# Work instructions:
Quote each line of the material verbatim, without the pictures.

# Supplied data:
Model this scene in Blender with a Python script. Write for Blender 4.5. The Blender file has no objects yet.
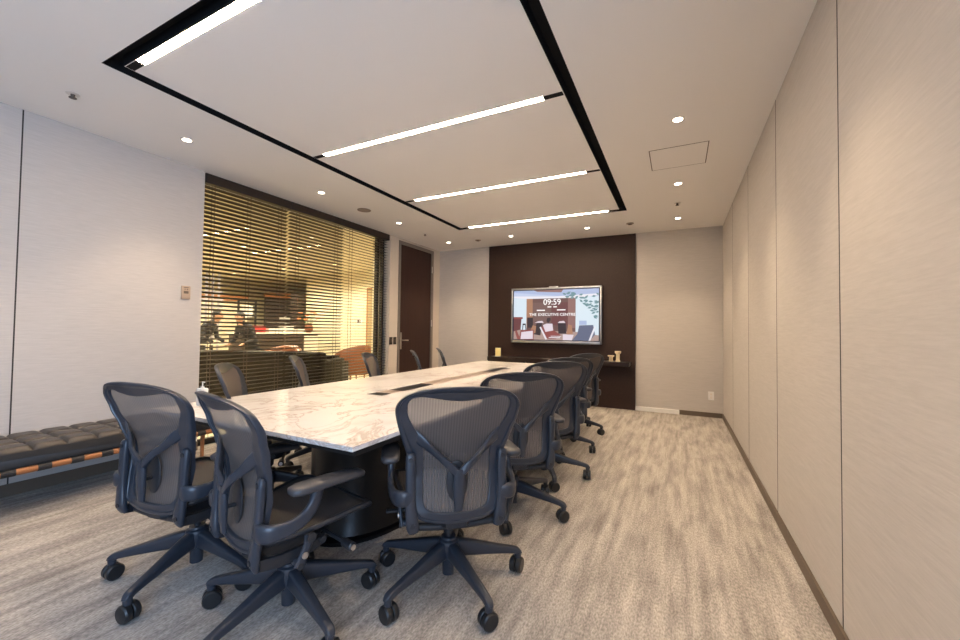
import bpy, bmesh, math, random
from mathutils import Vector, Matrix
random.seed(7)
PI = math.pi
col = bpy.context.scene.collection
H = 2.7
XR, YB, XL, YF = 0.565, 6.46, -4.13, -3.0
EXPO = 1.0

# ------------------------------------------------------------------ materials
def mat(name, color=(0.5, 0.5, 0.5), rough=0.5, metal=0.0, spec=0.5, emis=None, estr=0.0, coat=0.0):
    m = bpy.data.materials.new(name); m.use_nodes = True
    b = m.node_tree.nodes['Principled BSDF']
    b.inputs['Base Color'].default_value = (*color, 1)
    b.inputs['Roughness'].default_value = rough
    b.inputs['Metallic'].default_value = metal
    b.inputs['Specular IOR Level'].default_value = spec
    if coat: b.inputs['Coat Weight'].default_value = coat
    if emis:
        b.inputs['Emission Color'].default_value = (*emis, 1)
        b.inputs['Emission Strength'].default_value = estr
    return m

def nd(m, t, **kw):
    n = m.node_tree.nodes.new(t)
    for k, v in kw.items():
        if k in n.inputs: n.inputs[k].default_value = v
        else: setattr(n, k, v)
    return n
def lk(m, a, ao, b, bi): m.node_tree.links.new(a.outputs[ao], b.inputs[bi])
def bsdf(m): return m.node_tree.nodes['Principled BSDF']
def ramp(m, stops):
    r = m.node_tree.nodes.new('ShaderNodeValToRGB')
    e = r.color_ramp.elements
    while len(e) < len(stops): e.new(0.5)
    for el, (p, c) in zip(e, stops):
        el.position = p; el.color = (*c, 1)
    return r
def coords(m, scale, rot=(0, 0, 0), kind='Object'):
    tc = nd(m, 'ShaderNodeTexCoord'); mp = nd(m, 'ShaderNodeMapping')
    mp.inputs['Scale'].default_value = scale; mp.inputs['Rotation'].default_value = rot
    lk(m, tc, kind, mp, 'Vector'); return mp
def mixc(m, blend, fac, a, ao, b, bo):
    x = nd(m, 'ShaderNodeMix', data_type='RGBA', blend_type=blend)
    x.inputs[0].default_value = fac
    m.node_tree.links.new(a.outputs[ao], x.inputs[6]); m.node_tree.links.new(b.outputs[bo], x.inputs[7])
    return x
def bump(m, src, out, strength, dist=0.002):
    b = nd(m, 'ShaderNodeBump', Strength=strength, Distance=dist)
    lk(m, src, out, b, 'Height'); lk(m, b, 'Normal', bsdf(m), 'Normal')

def fabric_wall(name, c1, c2):
    m = mat(name, c1, 0.85, spec=0.25)
    mp = coords(m, (5, 5, 70))
    n = nd(m, 'ShaderNodeTexNoise', Scale=1.6, Detail=6.0, Roughness=0.65); lk(m, mp, 'Vector', n, 'Vector')
    r = ramp(m, [(0.3, c2), (0.7, c1)]); lk(m, n, 'Fac', r, 'Fac')
    lk(m, r, 'Color', bsdf(m), 'Base Color'); bump(m, n, 'Fac', 0.35, 0.003)
    return m

M = {}
M['wall'] = fabric_wall('wall_fabric', (0.56, 0.525, 0.495), (0.49, 0.46, 0.433))
M['seam'] = mat('seam_dark', (0.02, 0.016, 0.014), 0.6)
M['ceil'] = mat('ceiling_paint', (0.88, 0.85, 0.82), 0.9, spec=0.2)
M['paint'] = mat('cream_paint', (0.62, 0.55, 0.47), 0.7, spec=0.3)
M['base'] = mat('baseboard_brown', (0.12, 0.09, 0.065), 0.5)
M['black'] = mat('black_matte', (0.012, 0.012, 0.013), 0.6)
M['trough'] = mat('trough_black', (0.010, 0.010, 0.011), 0.75, spec=0.15)
M['bgloss'] = mat('black_gloss', (0.006, 0.0055, 0.0055), 0.34, spec=0.35)
M['graph'] = mat('graphite_plastic', (0.028, 0.034, 0.047), 0.30)
M['graph2'] = mat('graphite_dark_plastic', (0.018, 0.020, 0.025), 0.42)
M['armpad'] = mat('arm_pad_vinyl', (0.045, 0.045, 0.050), 0.40)
M['caster'] = mat('caster_black', (0.012, 0.013, 0.015), 0.38)
M['steel'] = mat('steel', (0.55, 0.55, 0.56), 0.3, 1.0)
M['nickel'] = mat('satin_nickel', (0.60, 0.55, 0.48), 0.32, 1.0)
M['doorframe'] = mat('door_frame_grey', (0.22, 0.19, 0.165), 0.45, 0.3)
M['slat'] = mat('blind_slat_brown', (0.024, 0.015, 0.011), 0.5)
M['cord'] = mat('blind_cord', (0.10, 0.07, 0.05), 0.8)
M['darkframe'] = mat('window_frame_dark', (0.03, 0.027, 0.025), 0.4, 0.4)
M['wood'] = mat('bench_wood', (0.34, 0.13, 0.045), 0.4)
M['white'] = mat('white_plastic', (0.75, 0.74, 0.72), 0.4)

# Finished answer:
Model this scene in Blender with a Python script. Write for Blender 4.5. The Blender file has no objects yet.
import bpy, bmesh, math, random
from mathutils import Vector, Matrix
random.seed(7)
PI = math.pi
col = bpy.context.scene.collection
H = 2.7
XR, YB, XL, YF = 0.565, 6.46, -4.13, -3.0
EXPO = 1.0

# ------------------------------------------------------------------ materials
def mat(name, color=(0.5, 0.5, 0.5), rough=0.5, metal=0.0, spec=0.5, emis=None, estr=0.0, coat=0.0):
    m = bpy.data.materials.new(name); m.use_nodes = True
    b = m.node_tree.nodes['Principled BSDF']
    b.inputs['Base Color'].default_value = (*color, 1)
    b.inputs['Roughness'].default_value = rough
    b.inputs['Metallic'].default_value = metal
    b.inputs['Specular IOR Level'].default_value = spec
    if coat: b.inputs['Coat Weight'].default_value = coat
    if emis:
        b.inputs['Emission Color'].default_value = (*emis, 1)
        b.inputs['Emission Strength'].default_value = estr
    return m

def nd(m, t, **kw):
    n = m.node_tree.nodes.new(t)
    for k, v in kw.items():
        if k in n.inputs: n.inputs[k].default_value = v
        else: setattr(n, k, v)
    return n
def lk(m, a, ao, b, bi): m.node_tree.links.new(a.outputs[ao], b.inputs[bi])
def bsdf(m): return m.node_tree.nodes['Principled BSDF']
def ramp(m, stops):
    r = m.node_tree.nodes.new('ShaderNodeValToRGB')
    e = r.color_ramp.elements
    while len(e) < len(stops): e.new(0.5)
    for el, (p, c) in zip(e, stops):
        el.position = p; el.color = (*c, 1)
    return r
def coords(m, scale, rot=(0, 0, 0), kind='Object'):
    tc = nd(m, 'ShaderNodeTexCoord'); mp = nd(m, 'ShaderNodeMapping')
    mp.inputs['Scale'].default_value = scale; mp.inputs['Rotation'].default_value = rot
    lk(m, tc, kind, mp, 'Vector'); return mp
def mixc(m, blend, fac, a, ao, b, bo):
    x = nd(m, 'ShaderNodeMix', data_type='RGBA', blend_type=blend)
    x.inputs[0].default_value = fac
    m.node_tree.links.new(a.outputs[ao], x.inputs[6]); m.node_tree.links.new(b.outputs[bo], x.inputs[7])
    return x
def bump(m, src, out, strength, dist=0.002):
    b = nd(m, 'ShaderNodeBump', Strength=strength, Distance=dist)
    lk(m, src, out, b, 'Height'); lk(m, b, 'Normal', bsdf(m), 'Normal')

def fabric_wall(name, c1, c2):
    m = mat(name, c1, 0.85, spec=0.25)
    mp = coords(m, (5, 5, 70))
    n = nd(m, 'ShaderNodeTexNoise', Scale=1.6, Detail=6.0, Roughness=0.65); lk(m, mp, 'Vector', n, 'Vector')
    r = ramp(m, [(0.3, c2), (0.7, c1)]); lk(m, n, 'Fac', r, 'Fac')
    lk(m, r, 'Color', bsdf(m), 'Base Color'); bump(m, n, 'Fac', 0.35, 0.003)
    return m

M = {}
M['wall'] = fabric_wall('wall_fabric', (0.56, 0.525, 0.495), (0.49, 0.46, 0.433))
M['seam'] = mat('seam_dark', (0.02, 0.016, 0.014), 0.6)
M['ceil'] = mat('ceiling_paint', (0.88, 0.85, 0.82), 0.9, spec=0.2)
M['paint'] = mat('cream_paint', (0.62, 0.55, 0.47), 0.7, spec=0.3)
M['base'] = mat('baseboard_brown', (0.12, 0.09, 0.065), 0.5)
M['black'] = mat('black_matte', (0.012, 0.012, 0.013), 0.6)
M['trough'] = mat('trough_black', (0.010, 0.010, 0.011), 0.75, spec=0.15)
M['bgloss'] = mat('black_gloss', (0.006, 0.0055, 0.0055), 0.34, spec=0.35)
M['graph'] = mat('graphite_plastic', (0.028, 0.034, 0.047), 0.30)
M['graph2'] = mat('graphite_dark_plastic', (0.018, 0.020, 0.025), 0.42)
M['armpad'] = mat('arm_pad_vinyl', (0.045, 0.045, 0.050), 0.40)
M['caster'] = mat('caster_black', (0.012, 0.013, 0.015), 0.38)
M['steel'] = mat('steel', (0.55, 0.55, 0.56), 0.3, 1.0)
M['nickel'] = mat('satin_nickel', (0.60, 0.55, 0.48), 0.32, 1.0)
M['doorframe'] = mat('door_frame_grey', (0.22, 0.19, 0.165), 0.45, 0.3)
M['slat'] = mat('blind_slat_brown', (0.024, 0.015, 0.011), 0.5)
M['cord'] = mat('blind_cord', (0.10, 0.07, 0.05), 0.8)
M['darkframe'] = mat('window_frame_dark', (0.03, 0.027, 0.025), 0.4, 0.4)
M['wood'] = mat('bench_wood', (0.34, 0.13, 0.045), 0.4)
M['white'] = mat('white_plastic', (0.75, 0.74, 0.72), 0.4)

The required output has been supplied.